I doubt (unless it’s caused by ZFS) that the Rock will perform any better - I don’t really have the space of it in my apartment but it would be interesting to hear if anyone else with a similar size db has any different experience.
I agree with this and am also guilty of it. My wife is pretty good at reminding though that… Maybe it doesn’t work because you evaluated it to death? That’s when I go back to KISS, put the thing in the corner, and move on. It’s working, I know it’s flawed, but it’s working so I’m just going to ignore it’s flaws and keep using it. Good luck. Maybe if I get around to fixing my ZFS I’ll reach out… you certainly seem to understand that aspect of it better than I do / did.
This was just bare necessity for me. I learnt long ago, in IT profession it was important to understand how things worked so you could spot assumptions and things getting in the way of results. Probably that’s a similar story for you and most people. But we do have to ask, is it worth it in each case, a sort of rabbit hole sanity check. I don’t think it’s something we should be ‘guilty’ of, just ‘mindful’ of!

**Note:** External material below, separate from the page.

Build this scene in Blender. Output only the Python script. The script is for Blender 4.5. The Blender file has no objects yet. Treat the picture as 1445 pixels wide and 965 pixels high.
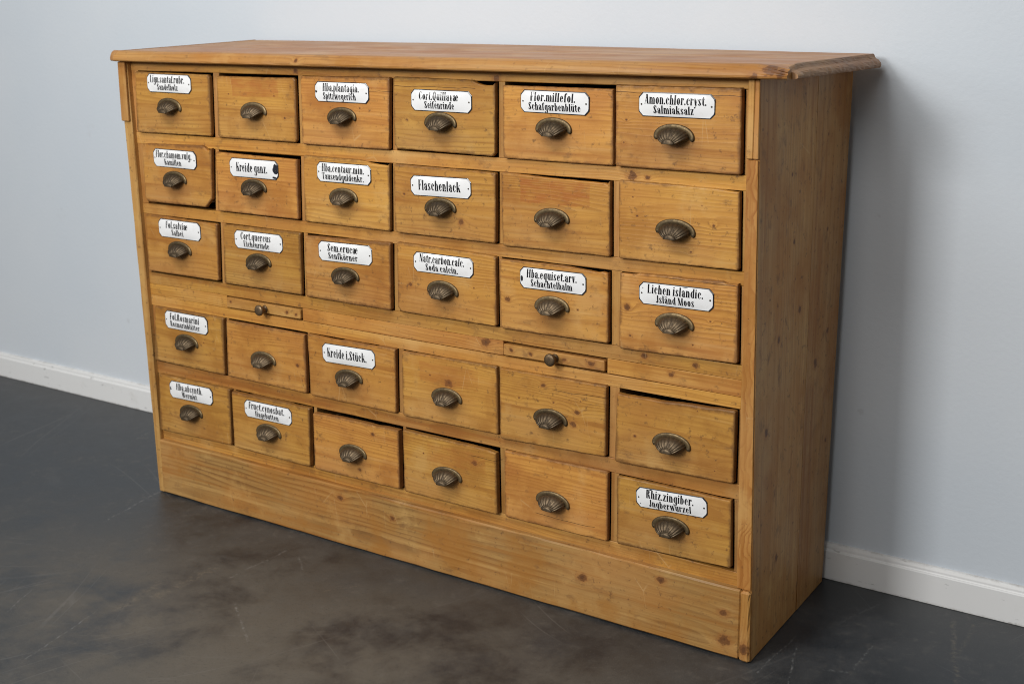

Regarding ZFS, happy to answer any questions where I can. I did a lot of reading in the beginning. The main confusing aspect was variable record sizes - I still don’t think I fully appreciate exactly what that means - not sure many people do. If you have only 8GB RAM I’d say you could certainly use limiting your in ram ZFS cache size. On BSD it seemed to handle this better, but on Linux I think it has only just been pushed into a recent (or maybe not quite yet) release to work the same. The end result is it uses all the RAM it can. 8GB would be considered minimum and many (not me) would say it’s too little. Setting the record size on your audio media to 1M also helps with io. But you’ll need to copy your data out and then back in again to take advantage of it. There are other optimisations I can send you if you like.